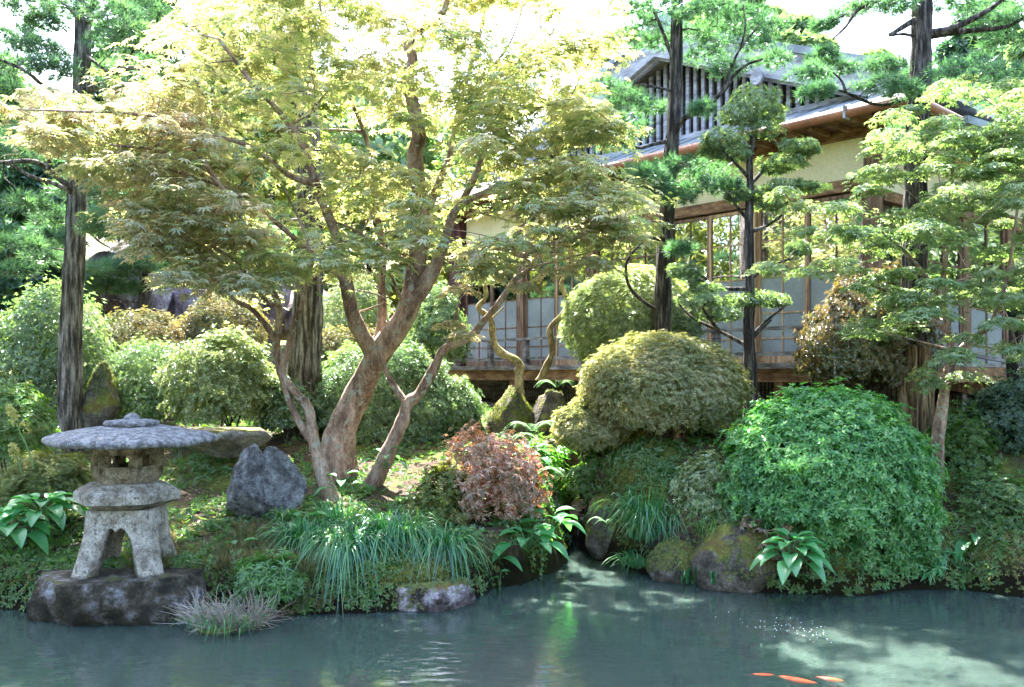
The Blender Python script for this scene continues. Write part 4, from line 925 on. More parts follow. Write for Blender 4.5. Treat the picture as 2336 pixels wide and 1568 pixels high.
def left_maple():
    base = gpix(760, 1142)
    t = Tree('maple_tree', 'slender twin stemmed grey maple left of the thick leaning trunk', 'tree', base, M['maple_bark'])
    b = base.y; L = t.limb
    L([base+Vector((0, 0, -.06)), P(738, 1090, b), P(724, 1039, b), P(712, 988, b), P(704, 934, b), P(675, 898, b), P(640, 850, b), P(630, 790, b), P(619, 761, b-.1), P(576, 707, b-.2), P(530, 680, b-.4), P(470, 600, b-.7), P(400, 500, b-1)], .065, .01, 12, .05, .05, .3)
    L(PP([(718, 1015), (695, 985), (668, 934), (650, 887), (638, 845)], b, b), .035, .024, 9)
    L(PP([(640, 850), (655, 800), (670, 740), (690, 690), (700, 640), (705, 560), (650, 430)], b, b-.5), .03, .008)
    L(PP([(630, 790), (636, 740), (634, 690), (600, 620), (560, 520), (500, 420), (380, 350), (250, 330)], b, b-1), .035, .008)
    L(PP([(634, 700), (600, 680), (540, 600), (480, 560)], b, b-.8), .02, .008)
    L(PP([(500, 420), (400, 290), (300, 260), (180, 255), (40, 250)], b-.7, b-1.2), .02, .006)
    poly = [(-30, 232), (60, 226), (230, 215), (420, 200), (520, 300), (560, 420), (600, 560), (540, 660), (430, 650), (310, 590), (330, 540), (230, 430), (150, 350), (-30, 300)]
    pads = crown_pads(poly, 90, b-1.5, b+.4, (50, 95), 9)
    maple_foliage(t, pads, 80, T_MAPLE, .062, 2)
    t.done(M['maple_leaf_pale'])
def right_maple():
    base = gpix(838, 1108)
    t = Tree('maple_tree', 'slender forked maple stem leaning right toward the house', 'tree', base, M['maple_bark'])
    b = base.y; L = t.limb
    L([base+Vector((0, 0, -.06)), P(865, 1075, b), P(895, 1010, b), P(918, 960, b), P(930, 920, b), P(956, 898, b), P(992, 837, b), P(1014, 797, b), P(1068, 772, b-.1), P(1104, 732, b-.1), P(1137, 693, b-.2), P(1173, 640, b-.2), P(1212, 610, b-.3), P(1232, 570, b-.3), P(1266, 520, b-.3), P(1300, 450, b-.4)], .075, .008, 12, .05, .07, .3)
    L(PP([(930, 925), (905, 890), (881, 848), (870, 800)], b, b+.1), .04, .02, 9)
    L(PP([(1014, 797), (1040, 740), (1045, 690), (1090, 640)], b, b-.2), .014, .005, 7)
    L(PP([(1212, 610), (1290, 590), (1360, 570), (1440, 530)], b-.3, b-.7), .014, .005, 7)
    pads = [(P(u, v, d), (ru/F*d, ru/F*d, ru/F*d*.25)) for u, v, ru, d in [(1050, 660, 45, 7.3), (1110, 630, 60, 7.2), (1030, 740, 35, 7.5), (1060, 765, 40, 7.3), (1160, 600, 70, 7.2), (1240, 570, 80, 7.1), (1310, 540, 80, 7.0), (1380, 510, 80, 7.0), (1280, 620, 60, 7.2), (1350, 600, 60, 7.1), (1330, 460, 80, 7.1), (1400, 430, 60, 7.2), (1200, 655, 40, 7.2), (1430, 545, 50, 7.2), (1250, 480, 60, 7.2), (1170, 560, 60, 7.2), (1080, 580, 40, 7.2)]]
    maple_foliage(t, pads, 75, T_MAPLE, .055, 3)
    t.done(M['maple_leaf_pale'])
bm_, t2_ = big_maple()
bpy.data.objects.remove(t2_.e)
left_maple(); right_maple()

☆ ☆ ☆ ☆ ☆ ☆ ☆

* [Given exercise]:
Return the whole listing, word for word, and leave out every picture.

* [Expected answer]:
The Blender Python script for this scene continues. Write part 4, from line 925 on. More parts follow. Write for Blender 4.5. Treat the picture as 2336 pixels wide and 1568 pixels high.
def left_maple():
    base = gpix(760, 1142)
    t = Tree('maple_tree', 'slender twin stemmed grey maple left of the thick leaning trunk', 'tree', base, M['maple_bark'])
    b = base.y; L = t.limb
    L([base+Vector((0, 0, -.06)), P(738, 1090, b), P(724, 1039, b), P(712, 988, b), P(704, 934, b), P(675, 898, b), P(640, 850, b), P(630, 790, b), P(619, 761, b-.1), P(576, 707, b-.2), P(530, 680, b-.4), P(470, 600, b-.7), P(400, 500, b-1)], .065, .01, 12, .05, .05, .3)
    L(PP([(718, 1015), (695, 985), (668, 934), (650, 887), (638, 845)], b, b), .035, .024, 9)
    L(PP([(640, 850), (655, 800), (670, 740), (690, 690), (700, 640), (705, 560), (650, 430)], b, b-.5), .03, .008)
    L(PP([(630, 790), (636, 740), (634, 690), (600, 620), (560, 520), (500, 420), (380, 350), (250, 330)], b, b-1), .035, .008)
    L(PP([(634, 700), (600, 680), (540, 600), (480, 560)], b, b-.8), .02, .008)
    L(PP([(500, 420), (400, 290), (300, 260), (180, 255), (40, 250)], b-.7, b-1.2), .02, .006)
    poly = [(-30, 232), (60, 226), (230, 215), (420, 200), (520, 300), (560, 420), (600, 560), (540, 660), (430, 650), (310, 590), (330, 540), (230, 430), (150, 350), (-30, 300)]
    pads = crown_pads(poly, 90, b-1.5, b+.4, (50, 95), 9)
    maple_foliage(t, pads, 80, T_MAPLE, .062, 2)
    t.done(M['maple_leaf_pale'])
def right_maple():
    base = gpix(838, 1108)
    t = Tree('maple_tree', 'slender forked maple stem leaning right toward the house', 'tree', base, M['maple_bark'])
    b = base.y; L = t.limb
    L([base+Vector((0, 0, -.06)), P(865, 1075, b), P(895, 1010, b), P(918, 960, b), P(930, 920, b), P(956, 898, b), P(992, 837, b), P(1014, 797, b), P(1068, 772, b-.1), P(1104, 732, b-.1), P(1137, 693, b-.2), P(1173, 640, b-.2), P(1212, 610, b-.3), P(1232, 570, b-.3), P(1266, 520, b-.3), P(1300, 450, b-.4)], .075, .008, 12, .05, .07, .3)
    L(PP([(930, 925), (905, 890), (881, 848), (870, 800)], b, b+.1), .04, .02, 9)
    L(PP([(1014, 797), (1040, 740), (1045, 690), (1090, 640)], b, b-.2), .014, .005, 7)
    L(PP([(1212, 610), (1290, 590), (1360, 570), (1440, 530)], b-.3, b-.7), .014, .005, 7)
    pads = [(P(u, v, d), (ru/F*d, ru/F*d, ru/F*d*.25)) for u, v, ru, d in [(1050, 660, 45, 7.3), (1110, 630, 60, 7.2), (1030, 740, 35, 7.5), (1060, 765, 40, 7.3), (1160, 600, 70, 7.2), (1240, 570, 80, 7.1), (1310, 540, 80, 7.0), (1380, 510, 80, 7.0), (1280, 620, 60, 7.2), (1350, 600, 60, 7.1), (1330, 460, 80, 7.1), (1400, 430, 60, 7.2), (1200, 655, 40, 7.2), (1430, 545, 50, 7.2), (1250, 480, 60, 7.2), (1170, 560, 60, 7.2), (1080, 580, 40, 7.2)]]
    maple_foliage(t, pads, 75, T_MAPLE, .055, 3)
    t.done(M['maple_leaf_pale'])
bm_, t2_ = big_maple()
bpy.data.objects.remove(t2_.e)
left_maple(); right_maple()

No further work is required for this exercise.